▶ _Description of the task_: Extract the first line through the line containing "SC.cycles.caustics_reflective = False;" from the listing below, exactly as written.

▶ _Stored data_:
■ ■ ■ ■ ■ ■ ■
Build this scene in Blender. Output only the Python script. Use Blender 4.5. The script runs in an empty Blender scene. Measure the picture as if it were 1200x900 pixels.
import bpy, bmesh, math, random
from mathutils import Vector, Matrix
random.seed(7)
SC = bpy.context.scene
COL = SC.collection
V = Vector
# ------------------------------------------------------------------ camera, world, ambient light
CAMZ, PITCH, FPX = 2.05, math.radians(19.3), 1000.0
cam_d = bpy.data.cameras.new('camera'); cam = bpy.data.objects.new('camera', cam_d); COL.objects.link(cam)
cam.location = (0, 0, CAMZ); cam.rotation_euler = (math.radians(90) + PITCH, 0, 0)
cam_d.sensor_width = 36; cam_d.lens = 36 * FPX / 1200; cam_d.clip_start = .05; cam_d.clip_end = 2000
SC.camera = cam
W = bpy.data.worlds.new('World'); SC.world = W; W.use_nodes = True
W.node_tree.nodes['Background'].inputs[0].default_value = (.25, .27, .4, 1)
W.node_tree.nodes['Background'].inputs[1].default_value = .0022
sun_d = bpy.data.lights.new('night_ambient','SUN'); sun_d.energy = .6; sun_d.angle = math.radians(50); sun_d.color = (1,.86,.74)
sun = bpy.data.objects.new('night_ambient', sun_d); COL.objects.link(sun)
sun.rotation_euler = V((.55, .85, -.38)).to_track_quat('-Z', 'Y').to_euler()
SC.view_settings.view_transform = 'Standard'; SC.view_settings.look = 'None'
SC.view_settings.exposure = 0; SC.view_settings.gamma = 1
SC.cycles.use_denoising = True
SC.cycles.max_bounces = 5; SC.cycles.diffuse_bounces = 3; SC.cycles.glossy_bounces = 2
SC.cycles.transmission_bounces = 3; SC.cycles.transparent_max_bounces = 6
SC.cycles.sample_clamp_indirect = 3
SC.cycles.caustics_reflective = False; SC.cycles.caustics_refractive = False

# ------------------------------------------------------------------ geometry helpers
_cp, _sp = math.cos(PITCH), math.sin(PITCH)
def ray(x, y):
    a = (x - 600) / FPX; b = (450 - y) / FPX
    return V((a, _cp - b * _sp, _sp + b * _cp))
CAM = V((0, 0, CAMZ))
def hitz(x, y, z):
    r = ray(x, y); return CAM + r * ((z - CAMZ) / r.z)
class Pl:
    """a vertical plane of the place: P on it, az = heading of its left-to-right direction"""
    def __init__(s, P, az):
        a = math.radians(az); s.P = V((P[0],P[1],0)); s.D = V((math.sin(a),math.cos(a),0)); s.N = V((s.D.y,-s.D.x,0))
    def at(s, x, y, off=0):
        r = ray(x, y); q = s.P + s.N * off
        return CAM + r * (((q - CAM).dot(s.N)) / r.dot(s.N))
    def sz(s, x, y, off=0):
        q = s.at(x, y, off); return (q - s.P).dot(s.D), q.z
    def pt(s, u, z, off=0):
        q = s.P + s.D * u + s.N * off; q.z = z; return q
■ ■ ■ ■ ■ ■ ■
▶ _Output of the exercise_:
Build this scene in Blender. Output only the Python script. Use Blender 4.5. The script runs in an empty Blender scene. Measure the picture as if it were 1200x900 pixels.
import bpy, bmesh, math, random
from mathutils import Vector, Matrix
random.seed(7)
SC = bpy.context.scene
COL = SC.collection
V = Vector
# ------------------------------------------------------------------ camera, world, ambient light
CAMZ, PITCH, FPX = 2.05, math.radians(19.3), 1000.0
cam_d = bpy.data.cameras.new('camera'); cam = bpy.data.objects.new('camera', cam_d); COL.objects.link(cam)
cam.location = (0, 0, CAMZ); cam.rotation_euler = (math.radians(90) + PITCH, 0, 0)
cam_d.sensor_width = 36; cam_d.lens = 36 * FPX / 1200; cam_d.clip_start = .05; cam_d.clip_end = 2000
SC.camera = cam
W = bpy.data.worlds.new('World'); SC.world = W; W.use_nodes = True
W.node_tree.nodes['Background'].inputs[0].default_value = (.25, .27, .4, 1)
W.node_tree.nodes['Background'].inputs[1].default_value = .0022
sun_d = bpy.data.lights.new('night_ambient','SUN'); sun_d.energy = .6; sun_d.angle = math.radians(50); sun_d.color = (1,.86,.74)
sun = bpy.data.objects.new('night_ambient', sun_d); COL.objects.link(sun)
sun.rotation_euler = V((.55, .85, -.38)).to_track_quat('-Z', 'Y').to_euler()
SC.view_settings.view_transform = 'Standard'; SC.view_settings.look = 'None'
SC.view_settings.exposure = 0; SC.view_settings.gamma = 1
SC.cycles.use_denoising = True
SC.cycles.max_bounces = 5; SC.cycles.diffuse_bounces = 3; SC.cycles.glossy_bounces = 2
SC.cycles.transmission_bounces = 3; SC.cycles.transparent_max_bounces = 6
SC.cycles.sample_clamp_indirect = 3
SC.cycles.caustics_reflective = False; SC.cycles.caustics_refractive = False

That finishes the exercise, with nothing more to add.